Damien explained how Chopra was already marketing guruism before he even wrote his first book.

"He was a follower of Maharishi Mahesh Yogi, who was one of the biggest intellectual con artists of all time," Damien said. "Chopra was his salesman and he made his first couple of million dollars selling Yogi's products. He had copyrighted the word "ayur-veda," and then he marketed all these products under the guise of healing and youthfulness. From there it was easy for him to get into the mainstream of self-help gurus. Then he appeared on Oprah and his book sold like 130 thousand copies in an hour."

But Damien sees the dangers of this kind of thought in other places, namely business schools. He jokes that MBA stands for Master of Buzzword Analysis and BBA for Basic Buzzword Analysis.

"I strongly believe that this use of buzzwords is diluting the ideas and concepts in economics or mathematics, so when we talk about these ideas in class in business schools, we give them such a watered-down version," Damien said.

Damien's example of a buzz phrase that has overtaken its deeper and more fundamental meaning is "expectancy theory of motivation."

"This is nothing more than a very simple idea in economics, which is to optimize things that add value to your life, your utility," Damien said.

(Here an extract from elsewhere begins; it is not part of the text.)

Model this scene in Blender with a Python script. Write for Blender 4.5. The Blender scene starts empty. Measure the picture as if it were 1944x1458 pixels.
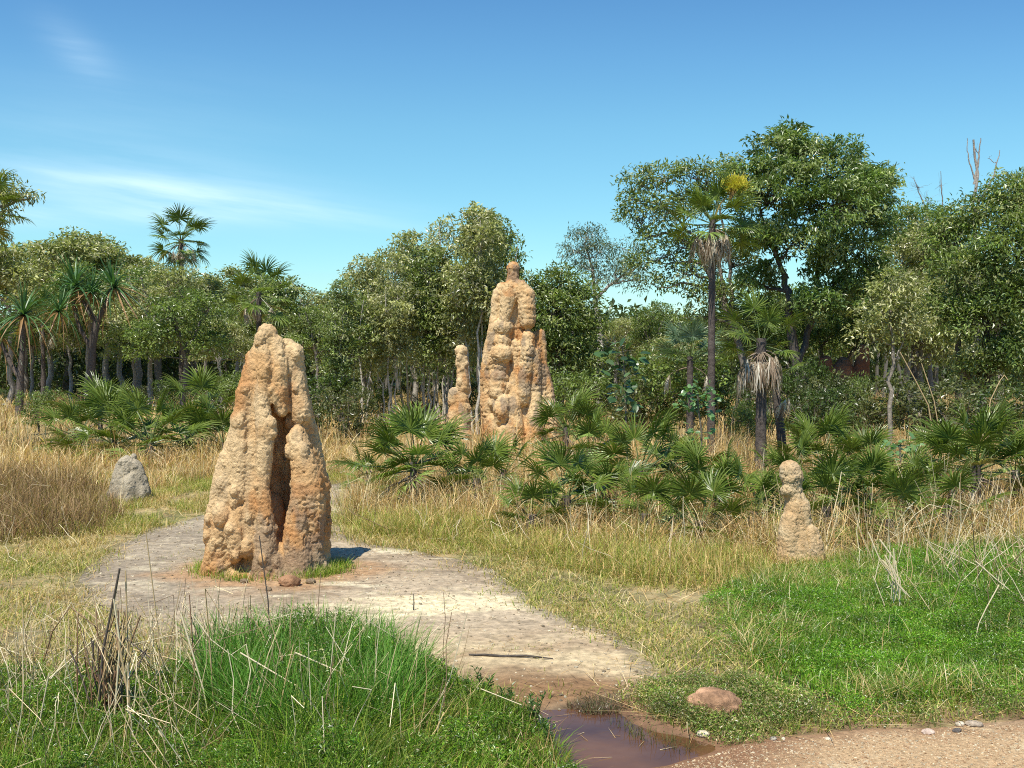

Damien believes that the blame for this abandonment of rigor lies with both faculty and students. The students want things given to them in pieces that don't require too much thought, and the professors oblige. Supply and demand. Consequence-driven motivational selection. Man, buzzword creation is fun.

The bottom line, as Damien sees it, is that self-help authors are manipulating people's fears to make money. But if it is so easy to make money this way, why isn't Damien writing self-help books?

"I think there are more pleasant ways of making a million dollars," he said. "Writing a self-help book is easy to do if you know how to manipulate words, but I find the task rather distasteful."